If there is one thing Ada will do for you, if you let it, is demolish your ego. Every stupid thing you do will be caught by the compiler and you will scorned. The compiler will piss and moan catch all sorts of fantastic errors that you'd have to pop into a debugger for in C. Some folks have this notion that they are infallible, but "to err is human", right? You're welcome to turn off the checks in specific instances or project-wide (if you're nuts), but this isn't me. I'd love to think it is—and I write pretty great Ada these days—and I still don't have the gaul to turn off compiler checks.

Everything isn't a pointer in Ada, we can nest functions. Hell we nest packages and do sorts of things that just don't translate to Java, C++ or C, but now I'm just rambling.

I think Ada is a great choice for anything more than a shell script. Learning it introduces you more to a software engineering mindset because the language is built for software engineering, not hacking something together— though, in time, you will be capable of it. It's not the change of mindset like switching from procedural to functional, but it may be just as enlightening.


Well, since I'm not an American nor living in the US, DoD jobs are out of the question.

Secondly, I am unable to grok functional programming, which is why I quit trying to learn Haskell. I tried, I really tried but there's no way I'm able to wrap my head around functional programming. In my mind, there's a long list with two digits in hex, that the computer iterates as fast as possible. So if Ada is a functional only language that puts the brakes right there. If no, I'd be more than happy to start learning.


Ada ain't functional. A soft introduction is John English's Craft of Object-oriented programming. It's online, free, very intuitive and very well written. I usually tell folks to skip over the basics if they know them and work the first half. You're welcome to swing by #ada on Freenode for exceptionally friendly Ada talk. See what you think! I hope to see you on Freenode. :)


Once I read a story about a hardcore C developer that was forced to work on an Ada project.

In the beginning she was complaining a lot about the language's verbosity, but with the time she spent on the project she eventually became an Ada advocate! :)

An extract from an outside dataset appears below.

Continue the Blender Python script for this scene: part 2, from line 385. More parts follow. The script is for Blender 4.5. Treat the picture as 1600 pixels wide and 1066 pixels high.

That's a great anecdote. All to often you find when people are forced to do something they hate it no matter what, whether it's deserved or not. I'm guilty of this a bit myself. Ada had a DoD mandate in the 90s which really riled a lot of folks and put them off of the language for good. It's part of the reason Ada has not had more of an impact in our lives. That, and compilers for Ada were much more expensive then as well. For many many years though we've had GNAT, a free software project and GCC frontend. We are truly lucky to have it developed by it's corporate steward which is funded by dual-licensing the compiler for FLOSS and commercial support contracts.